■ Task brief: Tally up the lines that include "Take" and state that number by itself.

= = = = =

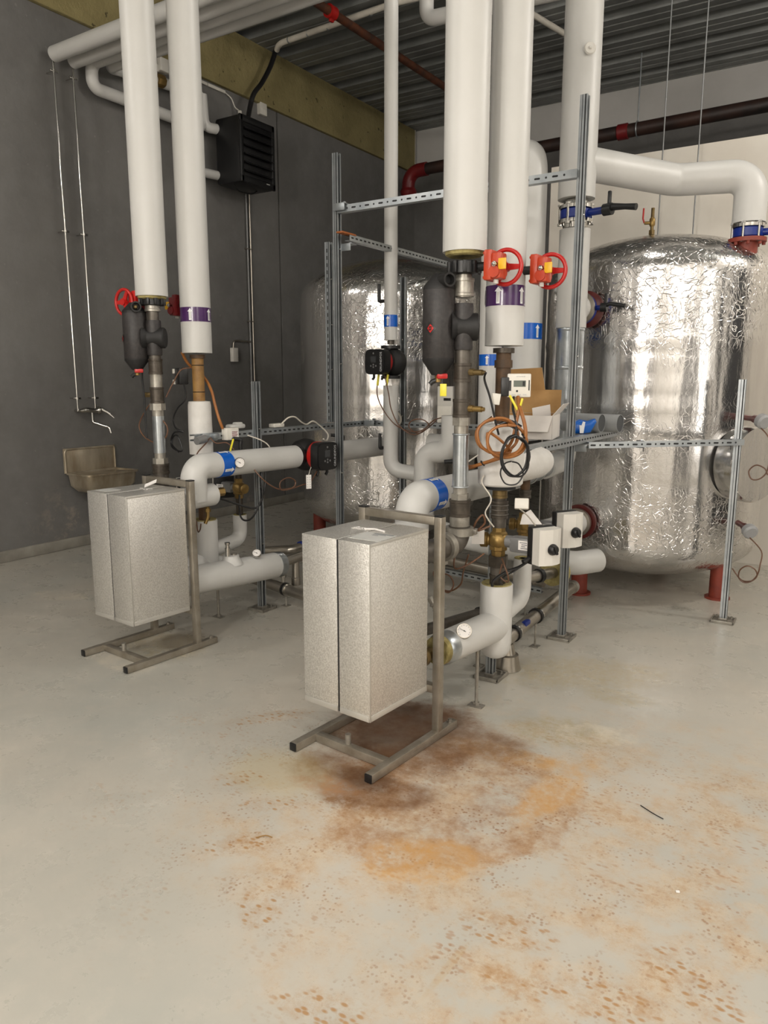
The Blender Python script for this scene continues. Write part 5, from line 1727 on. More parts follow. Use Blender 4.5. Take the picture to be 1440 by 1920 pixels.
c = Vector((-3.385, 3.53, 1.25))
solo('spare_fitting', MB().box(c, (0.06, 0.13, 0.03), 0.012).box(c + Vector((0, 0.02, 0.016)), (0.04, 0.06, 0.02), 0.008), 'label_grey', 'pale spare fitting lying on the left shelf rail before the strut post', 'fitting')
c = Vector((-3.385, 3.93, 1.236))
t = thing('sensor_module', 'flat white module lying on the left shelf rail with white cable', 'module', c - UP * 0.014)
obj('case', MB().box(c, (0.05, 0.11, 0.026), 0.006), 'white_plastic', t)
t = thing('terminal_box', 'grey terminal box with a dark slot behind the zinc sleeve on the back rail', 'box', (-2.62, 4.955, 1.22))
obj('case', MB().box((-2.62, 4.955, 1.36), (0.13, 0.05, 0.27), 0.006), 'light_grey', t)
obj('slot', MB().box((-2.60, 4.929, 1.40), (0.06, 0.004, 0.02), 0.001), 'black', t)
obj('lower_cover', MB().box((-2.62, 4.928, 1.29), (0.12, 0.006, 0.12), 0.002), 'white_plastic', t)
c = Vector((-1.31, 3.24, 0.975))
t = thing('sensor_module', 'small white module hanging by its cable before the lagged meter', 'module', c - UP * 0.03)
obj('case', MB().box(c, (0.065, 0.035, 0.05), 0.005, Matrix.Rotation(R(22), 3, 'Z') @ Matrix.Rotation(R(-18), 3, 'X')), 'white_plastic', t)
c = Vector((-1.405, 3.13, 1.46))
t = thing('sensor_module', 'small white module tied to the black leads left of the brown pipe', 'module', c - UP * 0.025)
obj('case', MB().box(c, (0.04, 0.016, 0.05), 0.003, Matrix.Rotation(R(20), 3, 'Z') @ Matrix.Rotation(R(8), 3, 'Y')), 'white_plastic', t)
c = Vector((-1.52, 3.22, 0.80))
t = thing('info_card', 'white printed card beside the larger brass valve', 'card', c - UP * 0.05)
obj('card', MB().box(c, (0.06, 0.004, 0.075), 0.0, R(24)), 'paper', t)
m = MB()
for i in range(4):
    m.box(c + Vector((-0.01, -0.0065, 0.03 - 0.009 * i)), (0.03, 0.0015, 0.003), 0, R(24))
obj('print', m, 'label_grey', t)
c = Vector((-1.355, 3.47, 0.865))
m = MB().prism([(-0.05, -0.03), (0.06, -0.03), (0.0, 0.045), (-0.04, 0.02)], -0.0015, 0.0015, (c, BX, UP, BX.cross(UP)))
solo('folded_paper', m, 'paper', 'folded white paper tucked behind the actuator of the larger brass valve', 'paper')

# open cardboard box on the shelf rails
bx, by, bz = -1.60, 3.99, 1.224
w_, d_, h_ = 0.33, 0.30, 0.13
t = thing('cardboard_box', 'open white cardboard box with brown inside on the shelf rails', 'box', (bx, by, bz))
rz = R(12)
rm = Matrix.Rotation(rz, 3, 'Z')


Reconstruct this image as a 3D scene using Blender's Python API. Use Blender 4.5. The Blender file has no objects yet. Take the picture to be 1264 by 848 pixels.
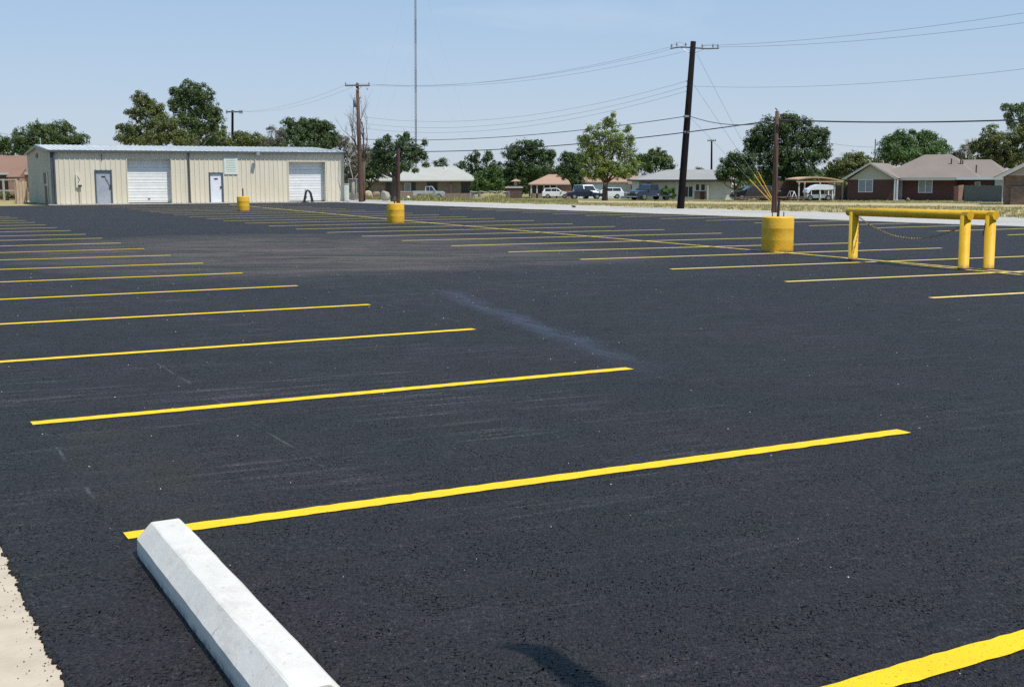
import bpy, math, random
import numpy as np
from mathutils import Vector, Matrix
R = math.radians
sc = bpy.context.scene
COL = sc.collection
# ------------------------------------------------------------------ camera (metres; photo grid 1264 x 848)
F = 1519.85; PITCH = 0.13207; H = 1.459; ROLL = -0.00265
cp, sp = math.cos(PITCH), math.sin(PITCH)
FW = Vector((0, cp, -sp)); UP0 = Vector((0, sp, cp)); RT0 = Vector((1, 0, 0))
RT = RT0*math.cos(ROLL) + UP0*math.sin(ROLL)
UP = -RT0*math.sin(ROLL) + UP0*math.cos(ROLL)
cd = bpy.data.cameras.new('camera'); cam = bpy.data.objects.new('camera', cd); COL.objects.link(cam)
cam.matrix_world = Matrix(((RT.x, UP.x, -FW.x, 0), (RT.y, UP.y, -FW.y, 0), (RT.z, UP.z, -FW.z, H), (0, 0, 0, 1)))
cd.sensor_width = 36; cd.lens = 36*F/1264; cd.clip_start = .05; cd.clip_end = 5000
sc.camera = cam

def ray(px, py): return FW + RT*((px-632)/F) - UP*((py-424)/F)
def P3(px, py, Y):
    d = ray(px, py); return Vector((0, 0, H)) + d*(Y/d.y)
def flat(px, py, z=0.0):
    d = ray(px, py); return Vector((0, 0, H)) + d*((z-H)/d.z)
A0 = -0.4825                                       # direction of the parking rows
U = Vector((math.sin(A0), math.cos(A0), 0)); V = Vector((math.cos(A0), -math.sin(A0), 0))
def uv(u, v, z=0.0): return U*u + V*v + Vector((0, 0, z))
def WK(x, y):                                      # metres beyond the far edge of the lot
    u = x*U.x + y*U.y; v = x*V.x + y*V.y
    return v - (31.8 - .0609*(u-20))
def sm(t): t = min(max(t, 0), 1); return t*t*(3-2*t)
def T(x, y): return -.0105*min(max(y-60, 0), 135)*sm((WK(x, y)-2)/24)
def at(px, Y, dz=0.0):
    z = 0
    for _ in range(4):
        x = (px-632)/F*(Y*cp - (z-H)*sp); z = T(x, Y)
    return Vector((x, Y, z+dz))
def mpp(Y): return Y*cp/F
def zat(px, py, Y): return P3(px, py, Y).z

# ------------------------------------------------------------------ materials
def ramp(nt, src, stops):
    r = nt.nodes.new('ShaderNodeValToRGB'); nt.links.new(src, r.inputs[0])
    el = r.color_ramp.elements
    while len(el) < len(stops): el.new(.5)
    for e, (p, c) in zip(el, stops):
        e.position = p; e.color = (c, c, c, 1) if not isinstance(c, tuple) else (*c, 1)
    return r.outputs[0]
def noise(nt, vec, scale, detail=4, rough=.6, dist=0):
    n = nt.nodes.new('ShaderNodeTexNoise'); n.inputs['Scale'].default_value = scale; n.inputs['Detail'].default_value = detail
    n.inputs['Roughness'].default_value = rough; n.inputs['Distortion'].default_value = dist
    if vec is not None: nt.links.new(vec, n.inputs['Vector'])
    return n.outputs[0]
def math_(nt, op, a, b=None, c=None, clamp=False):
    m = nt.nodes.new('ShaderNodeMath'); m.operation = op; m.use_clamp = clamp
    for i, x in enumerate((a, b, c)):
        if x is None: continue
        if isinstance(x, (int, float)): m.inputs[i].default_value = x
        else: nt.links.new(x, m.inputs[i])
    return m.outputs[0]
def mixc(nt, fac, a, b):
    m = nt.nodes.new('ShaderNodeMix'); m.data_type = 'RGBA'
    for s, x in ((0, fac), (6, a), (7, b)):
        if isinstance(x, tuple): m.inputs[s].default_value = (*x, 1)
        elif isinstance(x, (int, float)): m.inputs[s].default_value = x
        else: nt.links.new(x, m.inputs[s])
    return m.outputs[2]
def newmat(name):
    m = bpy.data.materials.new(name); m.use_nodes = True; nt = m.node_tree
    return m, nt, nt.nodes['Principled BSDF']
def objvec(nt, world=False):
    if world: return nt.nodes.new('ShaderNodeNewGeometry').outputs['Position']
    return nt.nodes.new('ShaderNodeTexCoord').outputs['Object']
def scaled(nt, vec, s, ang=0.0):
    if ang:
        r = nt.nodes.new('ShaderNodeVectorRotate'); r.rotation_type = 'Z_AXIS'; r.inputs['Angle'].default_value = ang
        nt.links.new(vec, r.inputs[0]); vec = r.outputs[0]
    m = nt.nodes.new('ShaderNodeVectorMath'); m.operation = 'MULTIPLY'; m.inputs[1].default_value = s
    nt.links.new(vec, m.inputs[0]); return m.outputs[0]
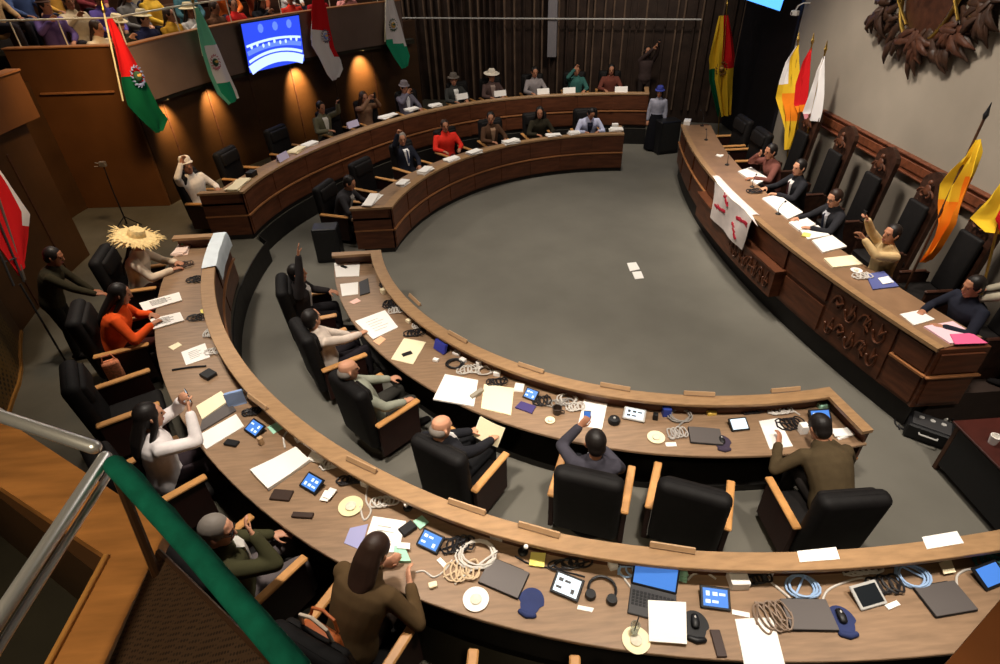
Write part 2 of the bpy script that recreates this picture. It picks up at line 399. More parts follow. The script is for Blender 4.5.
# protruding middle block with carving, and a carved panel further along
m = MB(); dsweep(m, [(-.12, .40), (.06, .40), (.06, .87), (-.12, .87)], -2.08, 1.22, 14); dsweep(m, [(-.15, .86), (.06, .86), (.06, .9), (-.15, .9)], -2.12, 1.26, 14)
dfin(m, 'centre_block', mat('presidium panel'  , (104, 60, 38)))
def carve(a, b, z0, z1, off, n, name):
    "relief of scrolls and leaves between y=a and y=b"
    m = MB(); rr = random.Random(int(a*10)+3)
    for k in range(n):
        y = a+(b-a)*(k+.5)/n; z = (z0+z1)/2; s = 1 if k % 2 else -1; w = (b-a)/n*.46; h = (z1-z0)*.46
        nx = V(1, -.054*y, 0).normalized(); pts = []; rad = []
        for j in range(16):
            q = j/15; an = s*q*5.2; r = 1-q*.78
            pts.append(V(dx(y+w*r*math.cos(an)), y+w*r*math.cos(an), z+h*r*math.sin(an))-nx*(-off)); rad.append(.022*(1-q*.5))
        m.tube(pts, rad, 6, round_=True)
        for j in range(4):
            an = rr.random()*6.28; m.tube([V(dx(y), y, z)+nx*off, V(dx(y)-.0, y+w*.8*math.cos(an), z+h*.9*math.sin(an))+nx*off], [.03, .012], 6, round_=True)
    dfin(m, name, mat('presidium panel', (88, 50, 31)))
carve(-2.0, -.6, .46, .82, -.13, 8, 'carving'); carve(-4.2, -3.2, .45, .82, .02, 5, 'carving'); carve(-4.2, -3.2, .82, 1.2, .02, 4, 'carving')
# near end of the presidium desk
m = MB(); m.box((dx(D0)+.36, D0+.03, .83), (.66, .05, .94)); m.box((dx(D0)+.36, D0-.0, 1.08), (.56, .04, .3)); m.box((dx(D0)+.36, D0-.0, .64), (.56, .04, .42))
eo = dfin(m, 'end_panel', WOOD_RED)
m = MB(); m.box((dx(D0)+.36, D0-.02, .88), (.7, .05, .03)); s_ = m.build('trim_strip', WOOD_STRIP, eo)
m = MB(); m.box((dx(D1)+.36, D1-.03, .83), (.66, .05, .94)); dfin(m, 'end_panel', WOOD_RED)
m = MB(); dsweep(m, [(.1, 0), (.5, 0), (.5, .38), (.1, .38)], D0, D1); dfin(m, 'plinth', PLINTH)
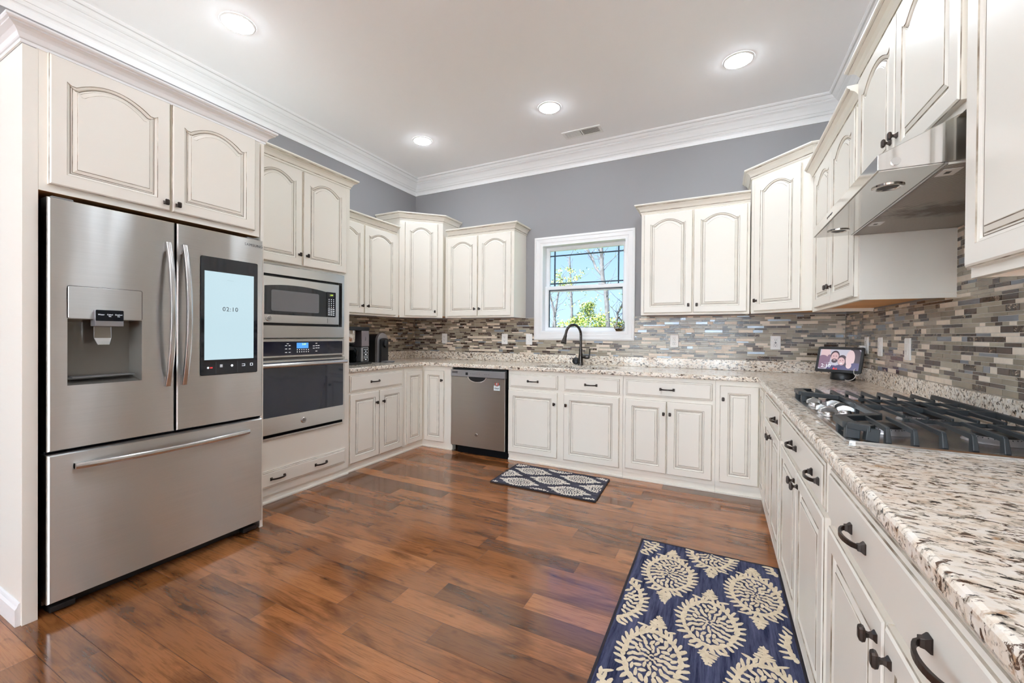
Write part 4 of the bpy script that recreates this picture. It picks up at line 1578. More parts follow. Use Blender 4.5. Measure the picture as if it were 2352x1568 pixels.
for u in (.245, .265, .281, .297, .318, .345, .41, .43, .452):
    s.box(u - .003, u + .003, -.0086, -.0082, .815, .821)
s.build('key_legends', 'letter_grey', dp)
badge(dd, .312, .206, -.0022, .017)
MB().box(.070, .652, .030, .038, .001, .076).build('kick_plate', 'black_matte', t)
# "clean" magnet
t = thing('dishwasher_magnet', 'small puppy-shaped sign reading clean, stuck on the dishwasher front', 'magnet', (1.555, -.6545, .708))
MB().box(-.034, .034, -.004, -.0005, -.040, .008).build('sign_board', 'mag_white', t, bevel=.001)
s = MB()
s.lathe([(.018, 0), (.018, -.004), (0, -.006)], (0, -.0012, .018), 14, 'y', mats=[0, 0])
for sg in (-1, 1):
    s.prism([(sg * .008, .026), (sg * .022, .040), (sg * .024, .016)], -.0045, -.001, 1, 'y')
s.box(-.004, .004, -.0085, -.0045, .004, .034, 2)
s.lathe([(.004, 0), (.004, -.002)], (0, -.007, .012), 8, 'y', mats=[3])
s.box(-.010, -.006, -.0085, -.006, .020, .024, 3).box(.006, .010, -.0085, -.006, .020, .024, 3)
s.build('puppy', ['mag_red', 'mag_red', 'mag_white', 'mag_text'], t)
text('clean_lettering', 'clean', .026, t, (0, -.0046, -.018), 'mag_text')

# ------------------------------------------------------------------ range hood
t = thing('range_hood', 'stainless under-cabinet range hood with greasy ribbed filters, above the gas cooktop', 'range hood', (3.879, -1.776, 1.690), RZR)
HU, HD = .912, .506
s = MB()
s.loft([[(u, 0, .002), (u, 0, .046), (u, .176, .128), (u, HD, .128), (u, HD, .002)] for u in (0, HU)], 0, 0, 0)
s.build('canopy', 'polished', t, bevel=.0015)
MB().box(.004, HU - .004, .004, .142, -.001, .0018).build('light_panel', 'polished', t)
for u in (.128, .742):
    s = MB()
    s.lathe([(.040, -.0012), (.040, -.004), (.036, -.006), (.028, -.0045), (.026, -.0025)], (u, .070, 0), 28, mats=[0, 0, 0, 0], caps=False)
    s.lathe([(.026, -.0025), (0, -.0025)], (u, .070, 0), 28, mats=[1], caps=False)
    s.build('hood_light', ['chrome', 'slot'], t)
MB().box(.004, HU - .004, .1425, .150, -.003, .0018).build('filter_rail', 'steel_flat', t)
for u0, u1 in ((.006, .4525), (.4565, HU - .006)):
    f = MB().box(u0, u1, .1505, HD - .004, -.0045, .0015).build('grease_filter', 'filter', t)
    uc = u0 + .215 if u0 < .2 else u1 - .070
    pl2 = MB().box(uc - .030, uc + .030, .156, .196, -.0062, -.0046).build('latch_plate', 'white', f)
    MB().box(uc - .010, uc + .010, .168, .180, -.0066, -.0061).build('latch_slot', 'slot', f)
s = MB()
for k in range(6):
    s.box(.285 + k * .016, .296 + k * .016, -.0006, .0005, .019 + (k % 2) * .002, .026)
s.build('front_lettering', 'slot', t)
MB().lathe([(.011, 0), (.011, -.003), (.008, -.004)], (HU + .0005, .040, .022), 16, 'x').build('side_cap', 'steel_flat', t).location = (.0035, 0, 0)
MB().box(0, HU, HD - .10, HD, .004, .005).build('back_flange', 'steel_dark', t)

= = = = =

■ Answer for the task: 2